Correlated time variability of multicomponent high-velocity outflows in J162122.54+075808.4

We present a detailed analysis of time variability of two distinct Civ broad absorption line (BAL) components seen in the spectrum of J162122.54+075808.4 (z(em) = 2.1394) using observations from SDSS, NTT, and SALT taken at seven different epochs spanning about 15 yr. The blue-BAL component (with an ejection velocity, v(e) similar to 37 500 km s(-1)) is an emerging absorption that shows equivalent width variations and kinematic shifts consistent with acceleration. The red-BAL component (v(e) similar to 15400 km s(-1)) is a three-component absorption. One of the components is emerging and subsequently disappearing. The two other components show kinematic shifts consistent with acceleration coupled with equivalent width variability. Interestingly, we find the kinematic shifts and equivalent width variability of the blue- and red-BAL components to be correlated. While the Clv emission-line flux varies by more than 17 per cent during our monitoring period, the available light curves (covering rest frame 1300-2300 angstrom) do not show more than a 0.1 mag variability in the continuum. This suggests that the variations in the ionizing flux are larger than that of the near-ultraviolet flux.

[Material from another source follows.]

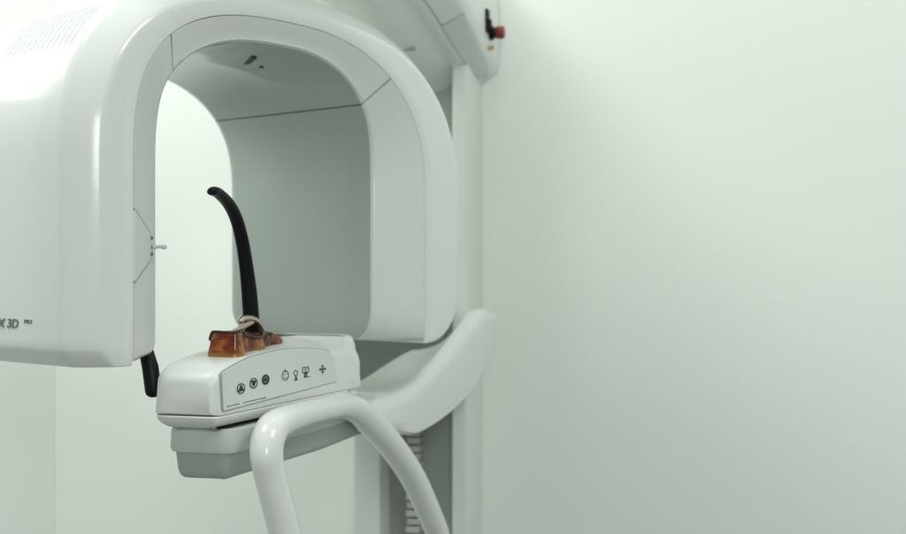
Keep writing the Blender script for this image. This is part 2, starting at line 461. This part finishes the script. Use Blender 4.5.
# ---- control panel box
po = rrect(V2([(-.070, .935), (.0195, .935), (.0625, .575), (.03, .555), (-.07, .555), (-.092, .62)]), [.02, .010, .012, .01, .02, .04], 8)
def pside(q):
    t = (.935 - q) / .36
    return -.070 - .020 * min(1, t), .0195 + .043 * t
def ptop(q): 
    x = (q - .75) / .2
    return -.1135 - .016 * x * x - (.009 * ((q - .89) / .045) ** 2 if q > .89 else 0)
def prise(q):
    t = max(0, min(1, (.80 - q) / .17)); return .014 * t * t * (3 - 2 * t)
def deck(p, q):
    a_, b_ = pside(q); return ptop(q) + prise(q) * max(0, min(1, (b_ - .012 - p) / .05))
def pring(q, shr, zs):
    a_, b_ = pside(q); a_ += shr * 1.6; b_ -= shr
    r = .013; pts = [(a_ + .001, -.1863 + zs * .3), (b_ - .001, -.1863 + zs * .3), (b_, -.184 + zs * .3)]
    zb = deck(b_ - r, q) - zs - r
    for t in (.35, .7): pts.append((b_ - .003 * t, -.184 + (zb + .184) * t))
    for k in range(7):
        an = PI / 2 * k / 6; pts.append((b_ - .003 - r + r * math.cos(an), zb + r * math.sin(an)))
    for k in range(1, 14):
        p = (b_ - .003 - r) + (a_ + .003 + r - (b_ - .003 - r)) * k / 14; pts.append((p, deck(p, q) - zs))
    za = deck(a_ + r, q) - zs - r
    for k in range(7):
        an = PI / 2 * k / 6; pts.append((a_ + .003 + r - r * math.sin(an), za + r * math.cos(an)))
    for t in (.7, .35): pts.append((a_ + .003 * t, -.184 + (za + .184) * t))
    pts.append((a_, -.184 + zs * .3))
    return [loc(p, q, z) for p, z in pts]
rings = [pring(.535 + .4 * k / 30 - .0, 0, 0) for k in range(30)]
for an in (0, 15, 30, 45, 60, 75, 87): 
    an = math.radians(an); rings.append(pring(.923 + .012 * math.sin(an), .010 * (1 - math.cos(an)), .009 * (1 - math.cos(an))))
panel = obj('control_panel', loft(rings), M['satin'], root, 40)
bm = pq_solid(po, [(-.1872, .001), (-.1885, .0002), (-.1925, .001), (-.198, .006), (-.2025, .014), (-.2045, .022)])
obj('base_plate', bm, M['satin'], panel)
# rear block behind the panel, with its rounded roll
ro = rrect(V2([(-.085, .57), (.058, .570), (.067, .537), (.050, .495), (-.085, .495)]), [.01, .014, .02, .02, .02], 8)
bm = pq_solid(ro, [(-.226, .004), (-.192, .006), (-.184, .008), (-.177, .004), (-.164, .0005), (-.149, 0), (-.137, .003), (-.130, .0065), (-.120, .008), (-.111, .011), (-.107, .016), (-.106, .021)])
obj('rear_block', bm, M['satin'], panel, 60)

FA = Vector((.0205, .93)); FB = Vector((.0605, .585)); FD = (FB - FA).normalized(); FN = Vector((-FD.y, FD.x))
if FN.x < 0: FN = -FN
def face(q, z, h=0):                                         # a point on the front face, h proud of it
    t = (FA.y - q) / -FD.y
    lean = .0030 * max(0, min(1, (z + .184) / .06))
    v = FA + FD * t + FN * (h - lean + .0002)
    return loc(v.x, v.y, z)
fo = [Vector(v) for v in ((.925, -.1815), (.611, -.1715), (.622, -.137))]
fo += [Vector((q, -.1125 - .0135 * ((q - .765) / .15) ** 2 - (.0035 * max(0, (q - .87) / .05)))) for q in [.632 + (.925 - .632) * k / 14 for k in range(15)]]
fo = rrect(fo, [.004, .006, .004] + [.0035] + [.001] * 13 + [.006], 4)
fbm = loft([[face(v.x, v.y, h) for v in inset(fo, d)] for h, d in ((-.001, 0), (.0011, 0), (.0014, .0005))])
plate = obj('panel_edge', fbm, M['edge'], panel, 30)
fbm = loft([[face(v.x, v.y, h) for v in inset(fo, d)] for h, d in ((-.001, .0012), (.0019, .0012), (.0022, .0016))])
fplate = obj('button_panel', fbm, M['membrane'], panel, 30)
HF = .0022
def flat(polys, name, mat, h0=HF - .0003, h1=HF + .0004):
    bm = bmesh.new()
    for poly in polys:
        loft([[face(q, z, h) for q, z in poly] for h in (h0, h1)], bm)
    return obj(name, bm, mat, panel, smooth=False)
def circ(q, z, r, n=32, asp=1.): return [(q - asp * r * math.cos(2 * PI * k / n), z + r * math.sin(2 * PI * k / n)) for k in range(n)]
def ringp(q, z, r0, r1, n=32, a0=0, a1=360, asp=1.):
    out = []
    for k in range(n):
        t0, t1 = math.radians(a0 + (a1 - a0) * k / n), math.radians(a0 + (a1 - a0) * (k + 1) / n)
        out.append([(q - asp * r0 * math.cos(t0), z + r0 * math.sin(t0)), (q - asp * r1 * math.cos(t0), z + r1 * math.sin(t0)), (q - asp * r1 * math.cos(t1), z + r1 * math.sin(t1)), (q - asp * r0 * math.cos(t1), z + r0 * math.sin(t1))])
    return out
def rect(q, z, w, h): return [(q + w / 2, z - h / 2), (q - w / 2, z - h / 2), (q - w / 2, z + h / 2), (q + w / 2, z + h / 2)]
rb = .0068; AS = 1.4
for (q, z, kind) in ((.883, -.1560, 'up'), (.852, -.1520, 'down'), (.8215, -.1500, 'dot')):
    b_ = flat([circ(q, z, rb * .98, asp=AS)], 'button', M['membrane'], HF - .0004, HF + .0008)
    polys = ringp(q, z, rb * .80, rb, asp=AS)
    if kind == 'up': polys += [[(q + .0072, z - .0036), (q - .0072, z - .0036), (q - .0016, z + .0044), (q + .0016, z + .0044)]]
    if kind == 'down': polys += [[(q + .0016, z - .0044), (q - .0016, z - .0044), (q - .0072, z + .0036), (q + .0072, z + .0036)]]
    if kind == 'dot': polys += [circ(q, z, rb * .45, asp=AS)] + ringp(q, z, rb * .56, rb * .78, asp=AS)
    flat(polys, 'button_mark', M['ink'], HF + .0006, HF + .0012)
# small pictograms: a face, a standing patient, a monitor and crossed arrows
q, z = .768, -.1490
flat(ringp(q, z, .0058, .0070, asp=1.35) + [rect(q + .003, z + .0015, .0024, .0012), rect(q - .003, z + .0015, .0024, .0012), rect(q, z - .0032, .006, .0009), rect(q, z + .0052, .0016, .004), rect(q, z + .0078, .0016, .002)], 'face_symbol', M['ink'])
q, z = .739, -.1505
flat(ringp(q, z + .0022, .0030, .0042, asp=1.4) + [[(q + .0028, z - .0062), (q - .0028, z - .0062), (q - .0015, z - .0018), (q + .0015, z - .0018)], rect(q, z - .0072, .011, .0014)], 'patient_symbol', M['ink'])
q, z = .7105, -.1482
flat([rect(q, z + .0060, .0195, .0012), rect(q, z - .0010, .0195, .0012), rect(q + .0092, z + .0025, .0014, .006), rect(q - .0092, z + .0025, .0014, .006), rect(q, z + .0025, .0012, .0055), rect(q + .0045, z + .003, .004, .001), rect(q - .0045, z + .003, .004, .001),
      [(q + .006, z - .0044), (q - .006, z - .0044), (q - .004, z - .0017), (q + .004, z - .0017)], rect(q + .001, z - .0062, .008, .0022), rect(q - .003, z - .0080, .018, .0011)], 'monitor_symbol', M['ink'])
q, z = .660, -.1490
ars = [rect(q, z, .0165, .0016), rect(q, z, .0026, .0105), circ(q, z, .0019, 12, 1.4)]
ars += [[(q - .0105, z), (q - .006, z + .0026), (q - .006, z - .0026)], [(q + .0105, z), (q + .006, z - .0026), (q + .006, z + .0026)],
        [(q, z + .0068), (q + .004, z + .0035), (q - .004, z + .0035)], [(q, z - .0068), (q - .004, z - .0035), (q + .004, z - .0035)]]
bm = bmesh.new()
for i, poly in enumerate(ars): loft([[face(a_, b_, h) for a_, b_ in poly] for h in (HF - .0003, HF + .0004 + .00004 * i)], bm)
obj('arrows_symbol', bm, M['ink'], panel, smooth=False)
polys = []; q = .916; 
while q > .823:                                              # the line of tiny print, too small to read
    if not (.879 < q < .886):
        w = random.choice((.0016, .0022, .0026)); zz = -.1757 + (.916 - q) * .022
        polys.append(rect(q - w / 2, zz, w, random.choice((.0012, .0015, .0017))))
    else: w = .002
    q -= w + .0012
flat(polys, 'small_print', M['inkgrey'])

# ---- hand grip: a bent tube of its own
hp = [(.100, .862, -.52), (.100, .862, -.43), (.085, .8754, -.341), (.072, .8898, -.268), (.0675, .8935, -.2365), (.066, .880, -.2135), (.0655, .850, -.2045), (.065, .7764, -.2025), (.065, .6824, -.2045), (.0655, .612, -.2075),
      (.068, .560, -.2185), (.071, .5130, -.2400), (.080, .4269, -.2901), (.090, .3362, -.3574), (.100, .2599, -.4388), (.105, .2121, -.5022), (.11, .18, -.62)]
rr = [.0205] * 4 + [.0214, .0218, .0206, .0185, .0182, .0196, .0215, .0222, .0222, .0220, .0215, .0212, .021]
full = catmull([(*h, r) for h, r in zip(hp, rr)], 7)
bm = tube([loc(*f[:3]) for f in full], [f[3] for f in full], 28)
obj('hand_grip', bm, M['gloss'], root, 60)

# ---- amber chin rest on the panel
cp = [(-.056, .858), (-.030, .8625), (-.012, .8605), (-.0075, .850), (-.011, .832), (-.0175, .815), (-.0185, .800), (-.0125, .782), (-.0105, .762), (-.018, .740), (-.0195, .720), (-.014, .700), (-.016, .680), (-.024, .660),
      (-.036, .656), (-.050, .668), (-.057, .700), (-.060, .745), (-.060, .800), (-.060, .840)]
cp = [(p * .9 + .019, .675 + (q - .656) * .896) for p, q in cp]
cl = catmull(cp + cp[:1], 8)[:-1]
cl = [Vector(v) for v in cl]
def rim_h(q, p):
    x = max(0, min(1, (q - .675) / .186))
    h = .006 + .0275 * x ** .7 + .0045 * math.exp(-((x - .90) / .10) ** 2) - .0055 * math.exp(-((x - .60) / .14) ** 2) + .0025 * math.exp(-((x - .36) / .1) ** 2)
    t = max(0, min(1, (-.026 - p) / .008)); return h * (1 - .4 * t * t * (3 - 2 * t))
rings = []
for (f, off) in ((0, -.0015), (.06, -.0006), (.25, -.0012), (.5, .0004), (.75, .0022), (.92, .0024), (1., .0032), (.97, .0046), (.7, .0050), (.3, .0044), (.24, .007)):
    ins_ = inset(cl, off)
    rings.append([loc(v.x, v.y, deck(u_.x, u_.y) - .002 + rim_h(u_.y, u_.x) * f) for v, u_ in zip(ins_, cl)])
chin = obj('chin_rest', loft(rings), M['amber'], root, 60)
ins_ = inset(cl, .002)
k0 = [i for i, v in enumerate(cl) if i < 84]
lipp = [loc(ins_[i].x, ins_[i].y, deck(cl[i].x, cl[i].y) - .0026 + rim_h(cl[i].y, cl[i].x)) for i in k0]
obj('lip', tube(lipp, .0021, 10), M['brown'], chin, 60)
# sloping tongue at the right of the chin rest
bm = pq_solid(rrect(V2([(-.034, .75), (.004, .75), (-.004, .682), (-.022, .678)]), .008), [((lambda p, q: deck(p, q) - .001), 0), ((lambda p, q: deck(p, q) + .003 + (q - .678) * .2), .0005), ((lambda p, q: deck(p, q) + .005 + (q - .678) * .2), .003)])
obj('tongue', bm, M['amber'], chin)
hk = [(-.02, .7840, -.0745), (-.02, .777, -.0712), (-.02, .7519, -.0714), (-.02, .725, -.0781), (-.02, .7075, -.0934), (-.02, .7015, -.1123), (-.02, .7005, -.121)]
hk = catmull(hk, 6)
obj('hook', tube([loc(*h) for h in hk], .0043, 14), M['steel'], chin)
bm = tube([loc(-.024, .812, -.0915), loc(-.022, .7519, -.0798), loc(-.022, .735, -.077)], [.005, .0052, .004], 12, flat=.7)
obj('bite_stick', bm, M['beige'], chin)
# black temple supports
tp = [(.712, -.115), (.72, -.097), (.7267, -.0697), (.7335, -.0326), (.7434, .0028), (.7566, .0377), (.7759, .0677), (.801, .0872), (.8314, .099), (.8462, .1007)]
tr = [.0115, .0118, .0118, .0112, .0102, .0096, .0092, .0088, .0086, .0084]
pts = catmull([(-.03, q, z, r) for (q, z), r in zip(tp, tr)], 6)
bm = tube([loc(*f[:3]) for f in pts], [f[3] for f in pts], 18, flat=.7, up=Vector((1, 0, 0)))
obj('temple_support', bm, M['black'], root, 60)
bm = tube([loc(-.139, .845, -.075), loc(-.129, .848, -.108), loc(-.119, .852, -.135), loc(-.114, .853, -.166)], [.0075, .0095, .0112, .0112], 18, flat=.7, up=Vector((1, 0, 0)))
lo = obj('temple_support', bm, M['black'], root, 60)
bm = bevel(box(bmesh.new(), loc, (-.108, -.055), (.842, .862), (-.172, -.158)), .002)
obj('bracket', bm, M['black'], lo)

# ------------------------------------------------------------------ light: the white room's ceiling lamps and added lights
W = bpy.data.worlds.new('World'); S.world = W; W.use_nodes = True
bg = W.node_tree.nodes['Background']; bg.inputs['Color'].default_value = (.90, 1.0, .93, 1); bg.inputs['Strength'].default_value = .345
def lamp(name, loc_, target, sx, sy, power, col=(.945, 1.0, .945)):
    d = bpy.data.lights.new(name, 'AREA'); d.shape = 'RECTANGLE'; d.size = sx; d.size_y = sy; d.energy = power; d.color = col
    o = bpy.data.objects.new(name, d); C.objects.link(o); o.location = loc_
    o.rotation_euler = (Vector(target) - Vector(loc_)).to_track_quat('-Z', 'Y').to_euler()
    return o
lamp('ceiling_lamp', (-1.00, 1.15, H + 1.85), (-.9, 1.25, H), .7, .7, 24)
lamp('added_light', (-1.38, 1.92, H + .85), (-.2, 2.0, H - .1), .5, .7, 5.2)  # light from the left rear reaching under the arch, added without a window
lamp('added_light', (.25, -1.3, H + .6), (-.05, 1.9, H), .6, .6, 12)  # low front fill added for the arch's inner face, no window there
lamp('ceiling_lamp', (1.30, .60, H + 1.6), (1.3, .8, H), .9, .9, 20)
lamp('ceiling_lamp', (-.05, 2.10, H + 1.5), (-.05, 2.11, H), .5, .3, 4)

# ------------------------------------------------------------------ camera
cam = bpy.data.cameras.new('camera'); co = bpy.data.objects.new('camera', cam); C.objects.link(co)
co.location = (0, 0, H); co.rotation_euler = (PI / 2, 0, 0)
cam.sensor_width = 36; cam.lens = 1200 / 906 * 36
cam.clip_start = .02; cam.clip_end = 50
cam.dof.use_dof = True; cam.dof.focus_distance = 1.52; cam.dof.aperture_fstop = 4.5
S.camera = co
S.view_settings.view_transform = 'Standard'; S.view_settings.look = 'None'; S.view_settings.exposure = .16; S.view_settings.gamma = 1
S.render.engine = 'CYCLES'
S.cycles.max_bounces = 10; S.cycles.diffuse_bounces = 5; S.cycles.glossy_bounces = 4; S.cycles.transmission_bounces = 8
S.cycles.use_denoising = True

However, the correlated variability seen between different BAL components cannot be explained solely by photoionization models without structural changes. In the framework of disc wind models, any changes in the radial profiles of density and/or velocity triggered either by disc instabilities or by changes in the ionizing radiation can explain our observations. High-resolution spectroscopic monitoring of J1621+0758 is important to understand the physical conditions of the absorbing gas and thereby to constrain the parameters of disc wind models.